Mark Montague said...

This section is troubling. Met. Antony is using the terms 'nature/essence' and 'person/hypostasis' in ways that differ significantly from the established dogmatic usage; this would be comparatively harmless in a book that was dedicated to any other topic than elucidating the meaning and significance of the dogmas of the Church. In a book focussed on doctrine, such usage raises the possibility that for unwary readers the doctrines are obscured rather than clarified.

The main issue in this section is the sense of 'nature/essence'. His starting point is that human persons do not yet share one nature, but they may grow to be consubstantial through love. From a dogmatic perspective, this would seem to altar the meaning of 'consubstantial' in the Symbol, and negate Chalcedon's teaching of Christ's consubstantiality with us.

Furthermore, this section only amplifies the concerns that arose in this discussion already in the previous section, namely that Met. Antony expects humans to become one in essence with the Father (see, e.g., the top of p. 70). That he may have such a thing in mind is quite possible if unity of nature is the result of perfect love.

I hope what I have said above goes some way toward answering the questions you raised for this section, Felix.

Felix Culpa said...

I'm a bit perplexed by your problems with this section. I don't see how Metropolitan Anthony is using the terms nature/essence and person/hypostasis in irregular ways. Could you provide some examples of where you see him misusing these terms?

I also don't see the problem is asserting that human persons may grow consubstantial through love. It's basic Orthodox teaching that man already is consubstantial with his fellow man: we all share the same human ousia, despite our dividedness.

I'm afraid we're using different editions, so I've been unable to locate the passage where you think that the Metropolitan expects humans to become consubstantial with the Father. Could you use section and paragraph number, please?

Mark Montague said...

Hi Felix; how can we become consubstantial with other human persons if we already are consubstantial with them? I should say, I readily agree that we can grow in unity with our fellow human persons through love; what I cannot see is that the doctrines of the Church are illuminated by calling this growth in unity a growth toward sharing the same nature.

A few examples of this use of nature/essence:

The paragraph beginning "When, in His farewell prayer, ..." (p. 70 in my edition) seems to be saying that Christ prayed that humans could become one in nature. He says this as if he believes they are not currently one in nature.

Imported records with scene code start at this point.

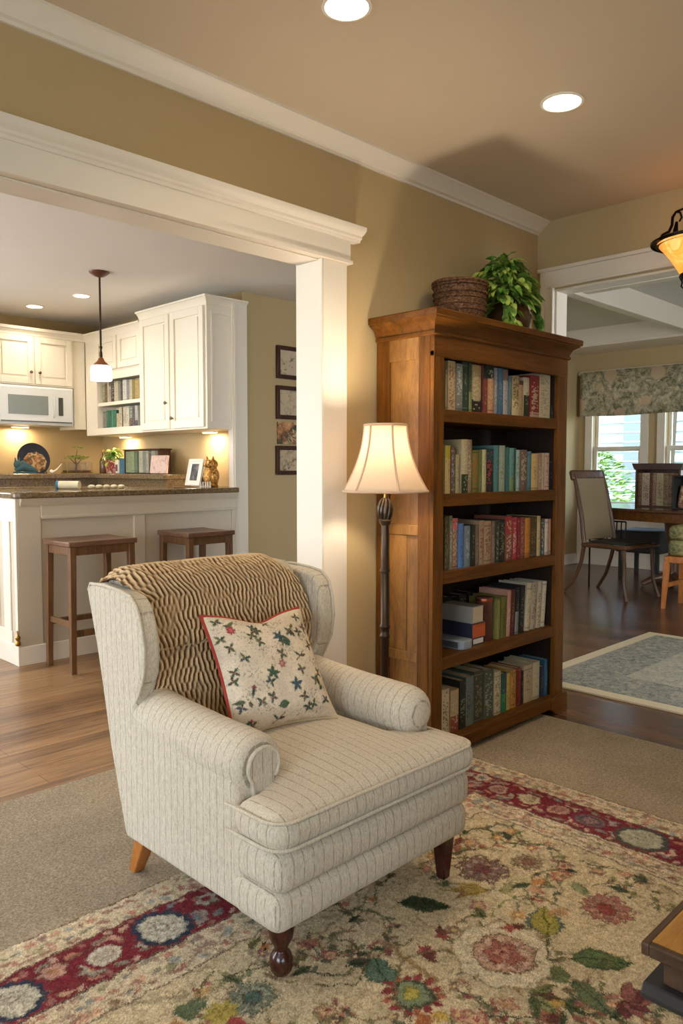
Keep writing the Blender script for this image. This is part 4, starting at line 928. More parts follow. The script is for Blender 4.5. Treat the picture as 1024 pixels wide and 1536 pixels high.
M4=[(3.165,.024,.205,'8b8440','light olive','p',.02),(3.205,.046,.215,'6d6a20','olive green','s4a4418',.03),(3.25,.032,.24,'c98f70','salmon pink','sd9c0a0',.04),(3.285,.034,.24,'5a1f22','maroon','s8a5a4c',.045),(3.322,.036,.245,'1c1c1e','black','b8a8a84:.5',.05),(3.365,.044,.25,'1d1b1a','glossy black','p',.06),(3.422,.050,.255,'cdbf9e','cream','p',.09),(3.475,.052,.252,'b9aa8c','beige with brown marks','s6a5238',.09),(3.526,.044,.252,'c5b696','cream with brown marks','s7a6248',.09),(3.570,.040,.25,'cbbd9d','pale','p',.09)]
for k,(x,w_,h,c_,nm,pt_,ln) in enumerate(M4):
    o=book(x-.012,2.078,z4+.0003+w_/2*math.sin(ln),w_-.002,h-.012,.17,c_,pt_,seed=400+k,lean=ln); tag(o,f'{nm} book leaning right, {ORD[k]} after the canister on the fourth shelf','book',G4)

# ---------------------------------------------------------------- basket and potted plant on top of the bookcase
ZT=1.956
m=MB(); bxx,byy=3.005,2.215
m.lathe([(.105,ZT+.001),(.112,ZT+.02),(.122,ZT+.08),(.125,ZT+.15),(.127,ZT+.195),(.117,ZT+.195),(.114,ZT+.02),(.0001,ZT+.012)],bxx,byy,48,sx=1.05,sy=.95)
bk=thing('wicker_basket',(bxx,byy,ZT),'round dark wicker basket on top of the bookcase left of the plant','basket')
m.build('basket_body',M['wicker'],bk)
for z,r_,t_ in ((.198,.126,.010),(.184,.128,.006),(.150,.126,.006),(.125,.124,.005),(.095,.122,.005),(.070,.119,.006)):
    P=[]; 
    for k in range(72):
        a=2*PI*k/72; q=r_+.0022*math.sin(a*24+z*90); P.append((bxx+1.05*q*math.cos(a),byy+.95*q*math.sin(a),ZT+z+.0015*math.sin(a*24+1.5)))
    MB().tube(P,t_,8,closed=True).build('woven_band',M['wicker'],bk)
pxx,pyy=3.395,2.20
pl=thing('potted_plant',(pxx,pyy,ZT),'bushy green leafy plant in a round brown pot on top of the bookcase','plant')
MB().lathe([(.055,ZT),(.080,ZT+.012),(.104,ZT+.045),(.112,ZT+.085),(.104,ZT+.125),(.090,ZT+.148),(.094,ZT+.156),(.085,ZT+.156),(.08,ZT+.13),(1e-4,ZT+.13)],pxx,pyy,40).build('pot',M['pot'],pl)
rr=random.Random(21)
def leafgeo(mb,base,dirv,L,W,droop,mi=0):
    d=Vector(dirv).normalized(); side=d.cross(Vector((0,0,1))); side=side.normalized() if side.length>1e-3 else Vector((1,0,0)); tw=rr.uniform(-.6,.6)
    up0=side.cross(d); side=(side*math.cos(tw)+up0*math.sin(tw)); N=6; vs=[]; p=Vector(base)
    for i in range(N+1):
        t=i/N; wd=W*math.sin(PI*min(1,t*.93+.07))**.8*(1-.25*t); dd=(d+Vector((0,0,-droop*t))).normalized(); nrm=side.cross(dd)
        vs+= [p-side*wd+nrm*wd*.25,p.copy(),p+side*wd+nrm*wd*.25]; p=p+dd*L/N
    fs=[]
    for i in range(N):
        a=3*i; fs+= [(a,a+1,a+4,a+3),(a+1,a+2,a+5,a+4)]
    mb.mat(mi).add(vs,fs)
def foliage(name,c,n,R,Hh_,L,parent,mats,droop=1.0,spill=.0,stems=True,lw=.24):
    lf=MB(); st=MB()
    for k in range(n):
        a=rr.uniform(0,2*PI); r=math.sqrt(rr.random()); el=rr.random()
        if k%3==0: ex=rr.uniform(.85,1.05)
        else: ex=rr.uniform(.4,1)
        tip=Vector((math.cos(a)*R*r*ex,math.sin(a)*R*.62*r*ex,Hh_*(1-r*r*.75)*ex - spill*r*r*rr.random()))
        b=Vector(c)+tip*.55; e=Vector(c)+tip
        if stems and k%4==0: st.tube([Vector(c)+Vector((tip.x*.15,tip.y*.15,0)),Vector(c)+Vector((tip.x*.4,tip.y*.4,tip.z*.7+.02)),e],[.003,.0025,.0015],6)
        d=Vector((math.cos(a)*(.3+r),math.sin(a)*(.3+r),.55-1.0*r+rr.uniform(-.3,.3))); leafgeo(lf,e-d.normalized()*L*.4,d,L*rr.uniform(.7,1.2),L*lw*rr.uniform(.7,1.1),droop*rr.uniform(.6,1.4),1 if rr.random()<.24 else 0)
    lf.build(name,mats,parent,smooth=60,merge=False)
    if stems: st.build('stems',M['leaf2'],parent)
foliage('foliage',(pxx-.045,pyy-.01,ZT+.165),620,.235,.235,.075,pl,[M['leaf'],M['leaf2']],droop=1.2,spill=.10)
lf=MB()
for k in range(34): 
    t=k/34; leafgeo(lf,(pxx-.105+rr.uniform(-.03,.03),pyy-.07+rr.uniform(-.03,.02),ZT+.15-.13*t),(rr.uniform(-.5,.5),rr.uniform(-.7,0),-.4),.07,.02,1.0,k%5==0)
for k in range(16): 
    t=k/16; leafgeo(lf,(pxx+.16+.03*t+rr.uniform(-.02,.02),pyy-.03+rr.uniform(-.03,.02),ZT+.22-.14*t),(.5,rr.uniform(-.5,0),-.6),.075,.02,1.0,0)
lf.build('trailing_foliage',[M['leaf'],M['leaf2']],pl,smooth=60,merge=False)

# ---------------------------------------------------------------- floor lamp
lx,ly=2.335,2.085
fl=thing('floor_lamp',(lx,ly,.01),'lit floor lamp with a cream bell shade and dark turned pole','floor lamp')
MB().lathe([(.135,.011),(.138,.018),(.130,.026),(.09,.034),(.05,.045),(.028,.065),(.020,.085)],lx,ly,40).build('base',M['iron'],fl)
m=MB(); m.lathe([(.018,.08),(.017,.60),(.022,.606),(.022,.612),(.0185,.618),(.0185,.640),(.022,.645),(.022,.652),(.017,.658),(.0165,.870),(.021,.874),(.021,.880),(.016,.886),(.0155,1.07)],lx,ly,28); m.build('pole',M['iron'],fl)
m=MB(); m.lathe([(.010,1.058),(.020,1.066),(.024,1.078),(.027,1.082),(.024,1.088)],lx,ly,28)
for k in range(10):
    a=2*PI*k/10; P=[]; 
    for q in range(8):
        t=q/7; rad=.012+.016*math.sin(PI*(t*.85+.1)); P.append((lx+math.cos(a+t*.4)*rad,ly+math.sin(a+t*.4)*rad,1.085+.085*t))
    m.tube(P,[.005,.0065,.007,.007,.0065,.006,.005,.003],6)
m.lathe([(.018,1.085),(.022,1.115),(.016,1.155),(.010,1.175)],lx,ly,20); m.build('leafy_knop',metal('pewter_carving','6a5d50',.3,.9),fl)
MB().cyl((lx,ly,1.17),(lx,ly,1.26),.006,n=12).lathe([(.014,1.235),(.016,1.25),(.016,1.28),(.012,1.285)],lx,ly,20).build('socket',M['brass'],fl)
t=emit('warm_bulb','ffe9cc',14)
MB().lathe([(.012,1.285),(.020,1.30),(.030,1.33),(.030,1.345),(.022,1.365),(1e-4,1.374)],lx,ly,24).build('bulb',t,fl)
zb,zt=1.198,1.470; prof=[]
for q in range(15):
    u_=q/14; r_=.086+.088*((1-u_)**1.9); prof.append((r_,zb+(zt-zb)*u_))
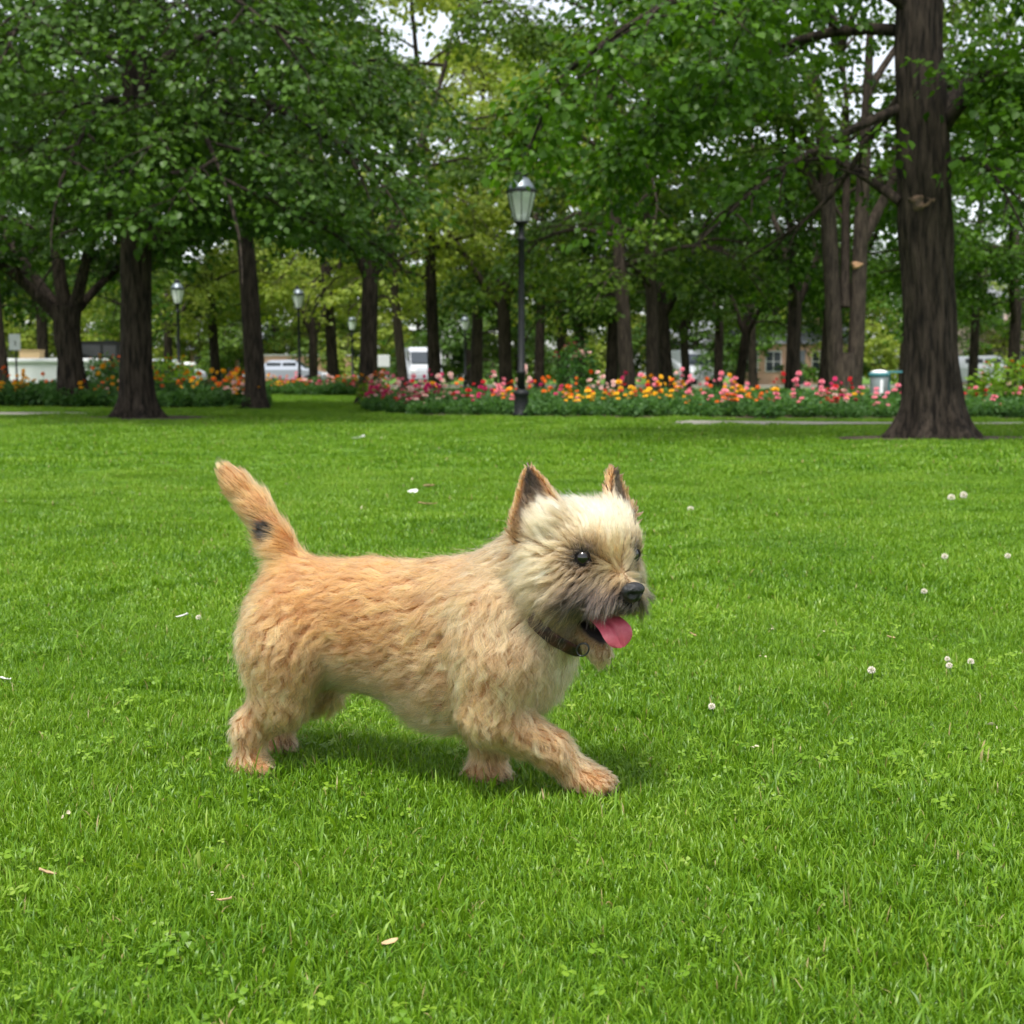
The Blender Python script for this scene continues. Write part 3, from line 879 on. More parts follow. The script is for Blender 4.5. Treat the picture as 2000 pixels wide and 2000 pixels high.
front_r = [gnd(x, y) for x, y in ((716, 799), (740, 807), (820, 812), (1000, 814), (1200, 817), (1450, 818), (1760, 819), (2150, 821))]
bed(front_r, 6.5, "bed_foliage", "dark green leafy mass of the long flower bed around the tall lamp", .24, 5, col_right, g_right, nfl=195, fh=(.30, .64), fscale=1.0, rise=.55)
front_l = [gnd(x, y) for x, y in ((-160, 797), (60, 796), (300, 797), (440, 799), (498, 800))]
bed(front_l, 3.6, "bed_foliage", "dark green leafy mass of the orange flower bed at left", .34, 6, lambda px, t, r: pick(r, yellow=5, orange=3.2, pale=.5, red=.25) if px < 420 else pick(r, yellow=4, orange=3, pale=1), g_left, nfl=66, fh=(.44, .74), fscale=1.2, rise=.5)
front_m = [gnd(x, y) for x, y in ((505, 772), (600, 773), (705, 773))]
bed(front_m, 6.0, "bed_foliage", "low leafy mass of the distant bed beyond the strip of lawn", .36, 7, lambda px, t, r: pick(r, pink=3, orange=2.2, magenta=1.5, pale=2, red=1, yellow=1), g_mid, nfl=38, fh=(.42, .68), fscale=1.4, rise=.5)


# shrubs
def shrub(loc, hgt, rad, m, label, seed, bloom=None, n=700, ls=.12):
    e = empty("shrub", (loc[0], loc[1], 0)); tag(e, label, "shrub")
    c = link("foliage", leafy_clump(seed, n, hgt, rad, ls, .8), e, [m])
    T_ = Tree(seed)
    for k in range(6):
        a = k * 1.05; T_.tube(T_.line((0, 0, 0), (math.cos(a) * .35, math.sin(a) * .35, 1), hgt * .8, 5, 0, .08), np.linspace(.014, .004, 6), 5)
    link("stem", T_.wood(), e, [M_bark])
    if bloom:
        r = np.random.default_rng(seed)
        for k in range(bloom[1]):
            a = r.random() * 6.28; q = rad * .8 * math.sqrt(r.random()); col_ = bloom[0][int(r.integers(len(bloom[0])))]
            f = bpy.data.objects.new("bloom", FM[col_][k % 3]); COL.objects.link(f); f.parent = e
            f.location = (math.cos(a) * q, math.sin(a) * q, hgt * r.uniform(.45, .75)); f.scale = (1.05, 1.05, .6); f.rotation_euler = (r.normal(0, .3), r.normal(0, .3), r.random() * 6)
    return e


p_ = gnd(1128, 790); shrub(p_, 1.35, .45, M_bedleaf, "tall shrub with a few pink blooms in the long bed right of the tall lamp", 91, (("pink", "pale"), 8))
p_ = gnd(1985, 806); shrub(p_, .95, .75, M_bedleaf_lime, "bright lime-green shrub at the right end of the long bed", 92, (("yellow", "orange"), 7), 900)
p_ = gnd(330, 785); shrub(p_, 1.0, .8, M_bedleaf_lime, "bright green bushy plant with yellow blooms right of the straight tall trunk", 93, (("yellow", "yellow"), 9), 900)
p_ = gnd(205, 783); shrub(p_, 1.1, .6, M_bedleaf, "green bushy plant with yellow blooms left of the straight tall trunk", 94, (("yellow", "orange"), 7), 800)
p_ = gnd(730, 800); shrub(p_, .55, .26, M_bedleaf_lime, "small lime-green plant at the foot of the Y-forked tree", 95, (("yellow", "orange"), 3), 300, .10)


# ================================================================== LAMPS, BINS, SIGN
M_iron = mat("lamp_iron", (0.006, 0.007, 0.008), .55, spec=.3, noise=(8, (0.012, 0.014, 0.015)), bump=(80, .15))
M_cap = mat("lamp_cap", (0.16, 0.19, 0.21), .4, metal=.5)
M_frost = mat("lamp_opal", (0.86, 0.87, 0.87), .35)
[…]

The paragraph beginning "If people did not fall, ..." (p. 71) seems to be saying that we lost our oneness of nature in the fall; he calls it "a distortion of the natural unity beyond all recognition."

The final paragraph of this section seems to be asserting that we shall move from being divided in nature to having the nature of the Church.

About the question of becoming consubstantial with the Father: the passage I have in mind is where he references 2 Pet. 1:4, that we shall become partakers of the divine nature. This passage may be read as agreeing with the traditional understanding of 2 Pet. 1:4, but in the context of the whole section where he is describing growth in love leading to consubstantiality, it becomes very uncertain.

Nicholas Park said...
This comment has been removed by the author.
Mark Montague said...

Hi Nicholas - the Holy Trinity is united in many ways, many of which may be unfathomable by us. But the Nicene-Constantinopolitan dogma of the consubstantiality of the Holy Trinity refers first and foremost to the fact that both the Father and the Son (and the Holy Spirit) are divine, are fully God, are the same "kind of thing"; it does not refer to their unity in love. How do I know this? Well, was Arius denying that the Father and the Son are united in love? I expect he would completely agree that they are. The question was whether the Son is uncreated or created; whether He is God or a creature. The Fathers and the councils and the Church affirmed that the Son has the same nature as the Father, the nature which He eternally receives from the Father, the divine nature.

It is not merely an analogy or similitude to say that Peter and Paul are two hypostases with one nature; that's simply a statement of fact, using the terms in the same way. They are two distinct, complete persons, but both are perfect in their humanity, are perfectly human, have the complete human nature. They are consubstantial. Yes, the members of the Holy Trinity are united in many ways that Peter and Paul are not, including their union in perfect love. They are distinct persons and hypostases but not divided, while Peter and Paul are distinct and divided persons--divided in time and space, in matter, in their personal will and energies, in many ways. But this does not mean that they are not one-in-essence/consubstantial/homoousioi.

Note that the word "Godhead" comes from "God-hood", meaning simply "divinity". It refers to the divine nature. To say that the Father and the Son are one Godhead (it may be better to say "one in Godhead", I don't know the details of the usage of this word in English) is simply to say that both have the perfect/complete divine nature.

I won't address your second paragraph Nicholas, unless you want me to; I fear of dragging on and on and tiring our excellent host with a review of the basics of Orthodox dogma. Forgive me, Felix, if this is tiresome.

Nicholas Park said...

Forgive me. I guess I need to learn to keep my mouth shut : ). I've removed my comment.

Mark Montague said...

Nicholas, I don't see any reason to remove your post; it was a perfectly reasonable comment. If the final words of my last post caused it, all I meant was that my posts tend to grow without end and ramble on, so I wanted to cut it short if no one was interested.